Intensity Fuels First Road Win

TUSCALOOSA, Ala. — Vacant seats outnumbered occupied ones as Gary Ervin, blood dripping from his chin, squeezed the basketball and screamed Saturday in Coleman Coliseum.

Just after the final buzzer to Arkansas' 63-57 victory over No. 12 Alabama blared, Patrick Beverley turned to Ervin and hugged him.

They shared a cathartic moment, releasing a season's worth of pent up emotion after nearly blowing a 25-point second-half lead.

"All I was thinking was, ‘It's about time,'" Beverley said. "We've just been tired of losing away games. It was time for us to step up and play like men, and that's what we did."

The victory before a sellout crowd of 15,316 didn't just halt Arkansas' five-game losing streak on the road. It snapped Alabama's run of 17 straight home victories. It gave the Razorbacks their first sweep of the Crimson Tide since 2001, vaulting the Razorbacks into a tie for first place in the West Division of the Southeastern Conference with Auburn.

In improving to 3-4 in the SEC, Arkansas (14-7) used a winning formula that likely had Alabama (15-5, 2-4) experiencing some deja vu. The Razorbacks darted out to a 15-2 lead and suffocated Alabama with feverish pressure defense, just like in their 27-point home victory over Alabama 21 days earlier.
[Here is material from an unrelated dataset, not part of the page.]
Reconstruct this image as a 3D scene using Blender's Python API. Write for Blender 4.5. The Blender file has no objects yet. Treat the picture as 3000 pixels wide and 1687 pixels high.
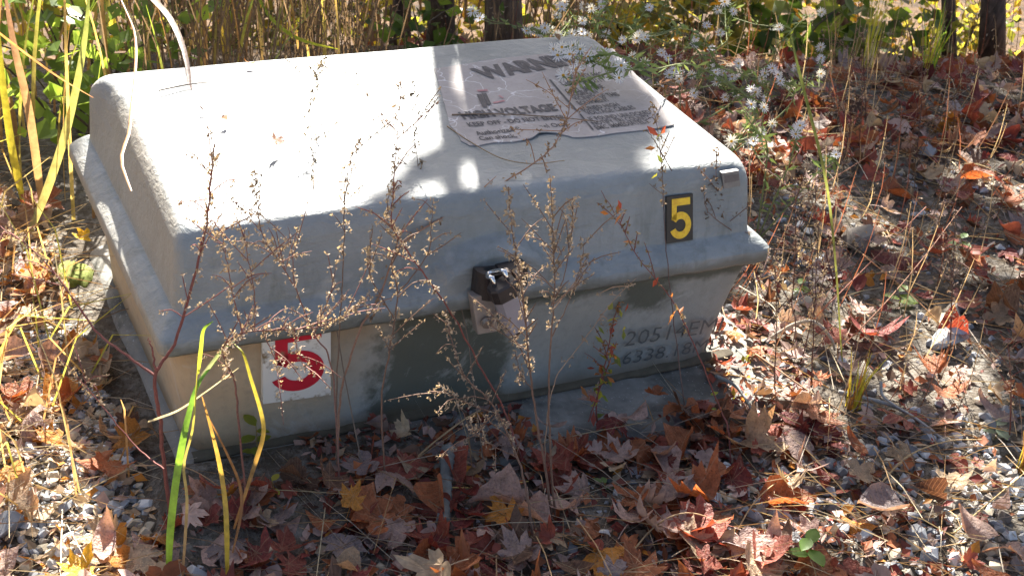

"We were a totally different team than what we saw on the road before," Arkansas coach Stan Heath said. "The intensity on the defensive end is what really triggered things."

Alabama's offensive difficulties started immediately, aided by Arkansas' harassing man-to-man defense.

The Crimson Tide missed 13 of its 14 3-point attempts. The Hogs held Alabama to a 25.9 field-goal percentage in the first half, frequently getting a hand in the faces of Alabama's shooters. And when left unguarded, Alabama helped out by missing several close shots.

Meanwhile, Ervin and Beverley took turns pestering Ronald Steele, Alabama's preseason All-America guard who finished with just one point.

"You have periods where you get into a rhythm and everything works well and then there's other times when you're struggling for whatever reason," Alabama coach Mark Gottfried said. "That's where we were, struggling."

Arkansas normally alternates between man-to-man and several zone defenses. But Heath didn't want to mess with Arkansas' defensive momentum.

"I just thought it was working," Heath said. "We just felt like we were doing a good job guarding, getting rebounds and taking away some of the things they do."

Led by Steven Hill, and his career-high 16 rebounds, Arkansas tamed the physical ability of Alabama's Richard Hendrix and Jermareo Davidson in the first half.

Both of the Crimson Tide's post players rank among the SEC's rebounding leaders. The Hogs were coming off road defeats in which Ole Miss' Dwayne Curtis grabbed nine offensive rebounds and South Carolina's Brandon Wallace snagged 10.

Alabama posted just three offensive rebounds in the opening 20 minutes.

"We all had to come together and show a lot of fight," Hill said. "We had a meeting (Friday) night, and we knew we had to lay everything out on the line."

The Razorbacks did just that, exhibiting urgency on both ends of floor. While they didn't, by any means, experience a stellar offensive game, the Hogs' game-opening spurt earned them a quick lead they would never relinquish.

Following four scoreless possessions, Hill knocked down two free throws, Sonny Weems drained a 16-footer and Vincent Hunter converted a layup after nabbing an inbounds pass. Ervin's steal and acrobatic layup, moments after Weems floated in a 10-footer, put Arkansas up 10-0 five minutes into the contest.

Almost two hours later, Ervin stood with the ball, more than half of the Coleman Coliseum crowd having already headed to the parking lot.

He had his jersey lifted above his nose, shielding a cut on his chin as the first road victory for an SEC West team this season concluded.

"That's what it takes when you're trying to get a win on the road, you might get a little blood on your shirt," Heath said. "I couldn't be prouder of a group of guys, and the way they just bounced back when it looked like we were dead."